Kedua, KITA AKAN DIBERI. Ada upah yang menantinya. Dampak yang kedua ini nyata dan sungguh ada namun agak berbahaya karena bisa menjadi motivasi dalam memberi. Matius 5:7 telah menyebutkan bahwa orang yang murah hatinya akan mendapat kemurahan. Hukum tabur-tuai juga sudah dituliskan dalam Galatia 6:7-9. Perbuatan baik yang kita lakukan akan mendapatkan kebaikan juga pada waktunya apabila kita tidak menjadi lemah. Karena itu, memberilah terus-menerus dan jangan berhenti. Apabila kita sudah bosan dan jenuh memberi terus tanpa pernah menerima, maka pada saat itulah kita menjadi lemah. Masalahnya, banyak orang yang membuat ini menjadi motivasi bahwa dia harus memberi karena nanti ketika dia membutuhkan akan ada orang yang akan memberi kepadanya. Seharusnya tidaklah demikian. Namun inilah hukum yang benar dan kenyataan yang terjadi dalam dunia, apa yang ditabur orang itu yang akan dituainya. Anggaplah tuaian yang kita dapatkan itu merupakan bonus dari memberi karena upah yang sesungguhnya dari memberi telah terkumpul di sorga. Jadi, apabila tuaian itu kita anggap bonus, maka kalaupun tidak kita dapatkan hal itu tidak akan menjadi masalah. Salah satu pengusaha sukses yang sering menjadi narasumber di radio SMART FM mengatakan bahwa kunci suksesnya dalam usaha adalah murah memberi atau rajin memberi. Menurut saya, firman Tuhan dalam Gal 6 ini ya dan amin, bahkan berlaku untuk orang yang tidak mengenal Kristus sekalipun.
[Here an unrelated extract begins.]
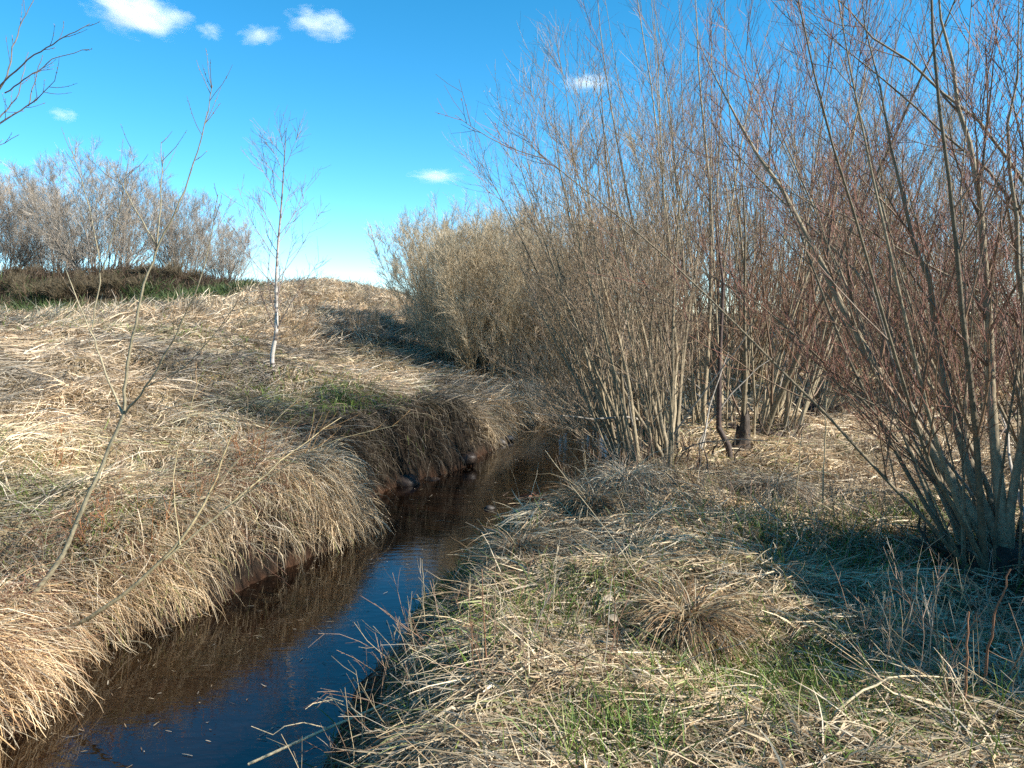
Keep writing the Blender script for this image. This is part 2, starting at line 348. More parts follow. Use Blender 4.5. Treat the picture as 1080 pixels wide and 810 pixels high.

Karena itu, marilah kita tidak jemu-jemu memberi karena apabila sudah datang waktunya, kita akan mendapatkan upah kita.
Dari semua penjelasan di atas, apakah ada alasan untuk tidak memberi? Tidak ada! Yang ada hanyalah begitu banyak alasan untuk memberi. Kita mempunyai banyak sekali teladan dalam memberi, seperti Ibu Theresa yang hanya memiliki harta berupa sebuah sendok, sebuah piring dan sebuah gelas sepanjang hidupnya namun telah memberi segalanya untuk yang berkekurangan. Kita juga telah melihat teladan para misionaris seperti William Carey atau Hudson Taylor yang telah mengorbankan diri bahkan anak dan istri mereka menjadi sakit bahkan mati di tempat mereka melayani. Semua orang dipanggil untuk memberi dalam bentuk yang berbeda-beda. Kita harus peka akan suara Tuhan mengenai bentuk pemberian yang Allah inginkan kita berikan. Jangan memberi karena kita punya atau ada tetapi memberilah ada atau tidak ada; punya atau tidak punya. Karena kepada orang yang diberikan banyak akan dituntut banyak dan kepada orang yang diberikan sedikit akan dituntut sedikit juga. Artinya, keduanya harus memberi, baik yang memiliki sedikit maupun yang memiliki banyak. Tidak ada perbedaan! Jadi, apakah ada alasan untuk tidak memberi? Tidak ada! Karena itu, marilah kita memberi.